I forgive myself for accepting and allowing myself to abdicate acting on principle for and as myself when I require the challenge as compition to prove myself.

I forgive myself for accepting and allowing myself to require to be validated before taking action for and as myself.

I forgive myself for not accepting and allowing myself to recognise myself as the results I have manifested in my life as self forgiveness and self commitment as validation of who I am and what I should be doing in my life.

I forgive myself for accepting and allowing myself to set the condition for myself that I write and forgive and commit and give it my all, under the circumstances that I am loved and recognized for my action.

I forgive myself for accepting and allowing myself to want to
be recognised as God for taking action and changing myself as one and equal, where I see myself as not playing the role of God for and as myself, as acting, making decesions and moving myself within and as my world and reality.

I forgive myself for accepting and allowing myself to judge myself as weak when I inadequately manage my time, as judging myself as someone who cannot manage their time and devotion.

I forgive myself for accepting and allowing myself to hold onto past memories of how I have spent my time, as defining who I am now as being unable to take authority in my life and management of my time.

I forgive myself for accepting and allowing myself to affect my ability to manage my time now, out of comparison to how I have judged myself as managing my time in the past.

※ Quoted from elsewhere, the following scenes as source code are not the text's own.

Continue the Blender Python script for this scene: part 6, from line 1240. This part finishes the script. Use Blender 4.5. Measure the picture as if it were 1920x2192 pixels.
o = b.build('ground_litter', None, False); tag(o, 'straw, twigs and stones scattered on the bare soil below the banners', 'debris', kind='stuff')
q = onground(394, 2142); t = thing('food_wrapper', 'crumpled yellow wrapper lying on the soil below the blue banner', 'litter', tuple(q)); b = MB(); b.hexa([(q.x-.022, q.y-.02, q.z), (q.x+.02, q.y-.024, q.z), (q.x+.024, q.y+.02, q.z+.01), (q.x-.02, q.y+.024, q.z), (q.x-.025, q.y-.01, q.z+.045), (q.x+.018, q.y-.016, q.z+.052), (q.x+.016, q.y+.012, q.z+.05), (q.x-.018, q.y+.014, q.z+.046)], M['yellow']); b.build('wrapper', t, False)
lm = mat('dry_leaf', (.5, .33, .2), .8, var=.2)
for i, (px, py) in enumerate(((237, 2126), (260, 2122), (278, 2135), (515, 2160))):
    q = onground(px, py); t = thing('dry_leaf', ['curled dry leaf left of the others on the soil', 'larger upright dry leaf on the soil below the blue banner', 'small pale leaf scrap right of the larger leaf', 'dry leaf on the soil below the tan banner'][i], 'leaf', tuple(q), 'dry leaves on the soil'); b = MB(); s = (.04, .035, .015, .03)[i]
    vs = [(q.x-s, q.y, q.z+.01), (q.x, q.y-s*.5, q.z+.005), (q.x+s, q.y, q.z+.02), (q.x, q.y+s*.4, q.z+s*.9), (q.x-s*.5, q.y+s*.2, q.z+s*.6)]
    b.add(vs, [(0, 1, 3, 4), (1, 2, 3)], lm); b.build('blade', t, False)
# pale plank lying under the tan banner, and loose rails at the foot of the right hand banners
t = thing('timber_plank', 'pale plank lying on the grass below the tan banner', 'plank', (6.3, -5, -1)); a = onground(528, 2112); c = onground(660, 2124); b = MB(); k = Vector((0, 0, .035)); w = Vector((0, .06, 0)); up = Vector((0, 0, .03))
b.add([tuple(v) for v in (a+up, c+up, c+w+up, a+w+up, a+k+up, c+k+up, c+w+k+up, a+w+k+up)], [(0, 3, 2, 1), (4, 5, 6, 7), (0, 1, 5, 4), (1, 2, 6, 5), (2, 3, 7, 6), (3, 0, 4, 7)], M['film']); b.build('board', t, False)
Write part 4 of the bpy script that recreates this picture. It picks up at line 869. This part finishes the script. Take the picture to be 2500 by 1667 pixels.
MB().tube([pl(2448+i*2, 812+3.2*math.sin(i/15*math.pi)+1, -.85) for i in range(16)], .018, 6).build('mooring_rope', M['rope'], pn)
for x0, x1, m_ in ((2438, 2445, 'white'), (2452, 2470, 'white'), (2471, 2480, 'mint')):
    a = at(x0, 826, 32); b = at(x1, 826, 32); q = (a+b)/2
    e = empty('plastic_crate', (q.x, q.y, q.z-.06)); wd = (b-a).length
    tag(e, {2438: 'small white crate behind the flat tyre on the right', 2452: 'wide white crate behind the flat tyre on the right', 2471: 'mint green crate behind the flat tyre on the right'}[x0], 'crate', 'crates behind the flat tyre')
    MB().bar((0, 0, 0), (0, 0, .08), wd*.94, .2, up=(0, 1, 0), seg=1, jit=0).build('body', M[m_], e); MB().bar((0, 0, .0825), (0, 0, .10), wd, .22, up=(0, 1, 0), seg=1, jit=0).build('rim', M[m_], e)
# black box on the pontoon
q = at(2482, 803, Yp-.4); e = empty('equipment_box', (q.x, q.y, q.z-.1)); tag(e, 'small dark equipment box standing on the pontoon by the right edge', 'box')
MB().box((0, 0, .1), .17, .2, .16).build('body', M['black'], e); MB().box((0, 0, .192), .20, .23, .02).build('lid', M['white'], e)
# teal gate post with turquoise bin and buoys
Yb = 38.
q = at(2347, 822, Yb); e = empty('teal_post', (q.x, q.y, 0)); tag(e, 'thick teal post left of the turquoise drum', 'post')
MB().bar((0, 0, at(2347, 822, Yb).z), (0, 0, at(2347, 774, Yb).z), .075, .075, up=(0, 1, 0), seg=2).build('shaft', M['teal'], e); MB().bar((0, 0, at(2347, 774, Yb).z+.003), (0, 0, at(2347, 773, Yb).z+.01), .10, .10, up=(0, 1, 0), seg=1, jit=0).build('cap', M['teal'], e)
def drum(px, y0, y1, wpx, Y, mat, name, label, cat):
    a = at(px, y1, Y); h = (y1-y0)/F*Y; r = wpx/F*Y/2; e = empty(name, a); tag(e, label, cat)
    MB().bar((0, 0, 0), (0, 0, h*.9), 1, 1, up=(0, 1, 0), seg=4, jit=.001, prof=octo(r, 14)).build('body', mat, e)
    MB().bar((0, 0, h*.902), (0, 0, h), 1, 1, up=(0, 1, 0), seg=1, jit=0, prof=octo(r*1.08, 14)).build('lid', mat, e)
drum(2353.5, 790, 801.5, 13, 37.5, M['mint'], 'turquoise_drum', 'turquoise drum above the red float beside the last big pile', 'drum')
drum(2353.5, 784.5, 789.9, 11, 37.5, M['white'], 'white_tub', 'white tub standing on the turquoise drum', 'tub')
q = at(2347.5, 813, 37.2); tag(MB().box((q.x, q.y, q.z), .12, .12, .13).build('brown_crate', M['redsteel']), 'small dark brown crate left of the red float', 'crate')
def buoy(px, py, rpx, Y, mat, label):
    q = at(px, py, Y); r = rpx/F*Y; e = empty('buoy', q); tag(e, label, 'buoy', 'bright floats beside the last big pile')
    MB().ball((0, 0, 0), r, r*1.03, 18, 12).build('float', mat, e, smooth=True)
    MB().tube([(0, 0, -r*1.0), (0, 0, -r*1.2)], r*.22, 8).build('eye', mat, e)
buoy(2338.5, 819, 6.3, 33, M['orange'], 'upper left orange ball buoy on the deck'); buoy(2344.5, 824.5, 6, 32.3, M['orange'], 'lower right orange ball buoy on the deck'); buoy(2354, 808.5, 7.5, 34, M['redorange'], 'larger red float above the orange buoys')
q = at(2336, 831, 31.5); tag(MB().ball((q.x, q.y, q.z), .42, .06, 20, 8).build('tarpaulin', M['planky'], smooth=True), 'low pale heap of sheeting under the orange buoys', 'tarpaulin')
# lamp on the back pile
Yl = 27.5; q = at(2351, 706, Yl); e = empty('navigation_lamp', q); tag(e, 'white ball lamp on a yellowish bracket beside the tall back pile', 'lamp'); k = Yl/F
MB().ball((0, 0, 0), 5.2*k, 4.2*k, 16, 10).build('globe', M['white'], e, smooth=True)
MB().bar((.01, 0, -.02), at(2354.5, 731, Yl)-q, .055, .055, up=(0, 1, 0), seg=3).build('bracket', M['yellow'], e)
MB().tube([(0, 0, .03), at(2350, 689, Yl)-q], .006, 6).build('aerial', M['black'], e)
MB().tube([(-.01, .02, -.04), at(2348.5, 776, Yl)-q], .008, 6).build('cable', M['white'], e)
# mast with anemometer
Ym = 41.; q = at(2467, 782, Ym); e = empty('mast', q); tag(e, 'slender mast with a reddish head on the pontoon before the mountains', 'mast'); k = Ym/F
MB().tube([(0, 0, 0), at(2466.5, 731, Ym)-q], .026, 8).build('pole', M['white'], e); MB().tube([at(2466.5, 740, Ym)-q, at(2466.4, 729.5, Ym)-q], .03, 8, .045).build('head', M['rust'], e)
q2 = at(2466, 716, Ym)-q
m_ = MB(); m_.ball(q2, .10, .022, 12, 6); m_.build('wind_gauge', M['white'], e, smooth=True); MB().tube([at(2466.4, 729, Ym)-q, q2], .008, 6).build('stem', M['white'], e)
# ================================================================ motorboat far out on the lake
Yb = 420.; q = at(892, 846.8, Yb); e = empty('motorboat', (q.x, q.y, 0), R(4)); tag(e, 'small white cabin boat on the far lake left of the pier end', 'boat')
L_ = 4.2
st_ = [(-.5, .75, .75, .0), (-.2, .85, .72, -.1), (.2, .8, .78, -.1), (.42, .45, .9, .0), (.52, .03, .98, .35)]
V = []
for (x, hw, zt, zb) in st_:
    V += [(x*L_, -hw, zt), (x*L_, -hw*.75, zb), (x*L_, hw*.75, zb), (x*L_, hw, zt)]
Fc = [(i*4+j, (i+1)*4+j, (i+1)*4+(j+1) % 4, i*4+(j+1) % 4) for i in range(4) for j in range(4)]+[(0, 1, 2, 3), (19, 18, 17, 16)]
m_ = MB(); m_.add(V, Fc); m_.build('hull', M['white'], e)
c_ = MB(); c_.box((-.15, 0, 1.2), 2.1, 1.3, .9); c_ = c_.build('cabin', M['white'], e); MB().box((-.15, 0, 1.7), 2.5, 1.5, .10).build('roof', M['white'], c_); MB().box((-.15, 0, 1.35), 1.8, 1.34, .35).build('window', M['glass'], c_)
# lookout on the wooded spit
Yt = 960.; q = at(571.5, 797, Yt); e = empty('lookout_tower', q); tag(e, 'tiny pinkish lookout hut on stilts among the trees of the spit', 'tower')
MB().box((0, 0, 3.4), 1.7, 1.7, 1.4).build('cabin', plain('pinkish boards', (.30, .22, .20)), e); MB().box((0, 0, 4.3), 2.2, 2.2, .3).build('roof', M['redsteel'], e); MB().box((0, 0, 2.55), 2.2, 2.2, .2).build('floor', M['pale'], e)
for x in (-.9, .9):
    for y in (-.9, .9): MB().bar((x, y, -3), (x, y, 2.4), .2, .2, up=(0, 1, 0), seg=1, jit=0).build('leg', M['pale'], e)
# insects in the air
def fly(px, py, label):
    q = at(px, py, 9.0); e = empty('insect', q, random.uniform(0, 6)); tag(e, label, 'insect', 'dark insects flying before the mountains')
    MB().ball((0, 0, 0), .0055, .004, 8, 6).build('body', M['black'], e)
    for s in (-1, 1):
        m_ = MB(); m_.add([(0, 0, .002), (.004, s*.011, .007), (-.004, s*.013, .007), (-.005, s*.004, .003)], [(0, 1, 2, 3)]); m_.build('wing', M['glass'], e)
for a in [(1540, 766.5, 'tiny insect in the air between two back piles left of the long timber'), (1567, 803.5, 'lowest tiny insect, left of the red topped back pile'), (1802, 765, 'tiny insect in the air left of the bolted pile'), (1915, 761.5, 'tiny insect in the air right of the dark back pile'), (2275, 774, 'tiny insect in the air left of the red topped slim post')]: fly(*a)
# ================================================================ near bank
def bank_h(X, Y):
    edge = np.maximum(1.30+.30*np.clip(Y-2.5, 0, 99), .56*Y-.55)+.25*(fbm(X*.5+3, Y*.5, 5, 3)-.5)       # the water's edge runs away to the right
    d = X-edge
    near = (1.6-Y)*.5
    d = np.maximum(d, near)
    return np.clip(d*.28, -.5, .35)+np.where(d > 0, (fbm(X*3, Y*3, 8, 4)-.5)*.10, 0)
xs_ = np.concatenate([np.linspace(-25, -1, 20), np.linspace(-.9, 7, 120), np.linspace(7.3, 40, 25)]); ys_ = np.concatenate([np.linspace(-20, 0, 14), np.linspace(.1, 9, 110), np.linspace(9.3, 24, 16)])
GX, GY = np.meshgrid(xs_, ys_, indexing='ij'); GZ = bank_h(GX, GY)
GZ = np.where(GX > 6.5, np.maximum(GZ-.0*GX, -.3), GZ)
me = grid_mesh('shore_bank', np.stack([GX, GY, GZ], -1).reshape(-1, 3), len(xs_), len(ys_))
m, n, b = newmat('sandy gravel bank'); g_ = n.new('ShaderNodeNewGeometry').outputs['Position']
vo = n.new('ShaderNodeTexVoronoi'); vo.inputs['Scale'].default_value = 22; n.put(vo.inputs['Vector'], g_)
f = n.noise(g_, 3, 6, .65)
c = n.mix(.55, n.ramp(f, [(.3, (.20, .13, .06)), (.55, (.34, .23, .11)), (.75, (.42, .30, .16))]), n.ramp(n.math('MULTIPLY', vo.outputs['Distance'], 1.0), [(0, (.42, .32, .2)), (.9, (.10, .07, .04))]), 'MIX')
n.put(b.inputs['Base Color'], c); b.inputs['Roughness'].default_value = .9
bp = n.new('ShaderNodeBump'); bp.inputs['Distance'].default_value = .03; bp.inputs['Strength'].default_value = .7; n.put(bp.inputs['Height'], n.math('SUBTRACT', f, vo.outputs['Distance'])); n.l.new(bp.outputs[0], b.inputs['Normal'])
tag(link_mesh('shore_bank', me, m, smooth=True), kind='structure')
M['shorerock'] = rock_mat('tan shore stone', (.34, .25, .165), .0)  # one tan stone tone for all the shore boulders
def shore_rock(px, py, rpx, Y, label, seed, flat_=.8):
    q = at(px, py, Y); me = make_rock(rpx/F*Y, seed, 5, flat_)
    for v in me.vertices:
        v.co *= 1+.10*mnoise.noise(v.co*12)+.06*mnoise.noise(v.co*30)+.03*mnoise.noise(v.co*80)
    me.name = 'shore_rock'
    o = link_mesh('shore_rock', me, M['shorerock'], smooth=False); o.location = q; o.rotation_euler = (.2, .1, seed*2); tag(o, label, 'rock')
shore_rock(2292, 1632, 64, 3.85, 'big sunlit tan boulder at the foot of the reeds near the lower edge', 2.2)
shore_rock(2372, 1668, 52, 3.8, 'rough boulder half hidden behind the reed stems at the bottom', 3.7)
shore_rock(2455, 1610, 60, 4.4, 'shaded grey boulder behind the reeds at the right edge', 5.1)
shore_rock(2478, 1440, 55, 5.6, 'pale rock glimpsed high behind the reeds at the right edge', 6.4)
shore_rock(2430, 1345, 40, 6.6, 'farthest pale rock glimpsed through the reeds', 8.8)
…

I forgive myself for accepting and allowing myself to judge who I am now in comparison to the past.

I commit myself to stop, breathe, when and as I see myself comparing who I am to the will of other people, as I realize and direct myself within the understanding of myself as one individual, not comparable to anyone else within how I direct myself in my world.

I commit myself to stop, breathe, when and as I see myself judging myself as unable to manage my time, based on how I've judged myself as time management in the past, as I realize who I am now should not be defined by past events and experiences.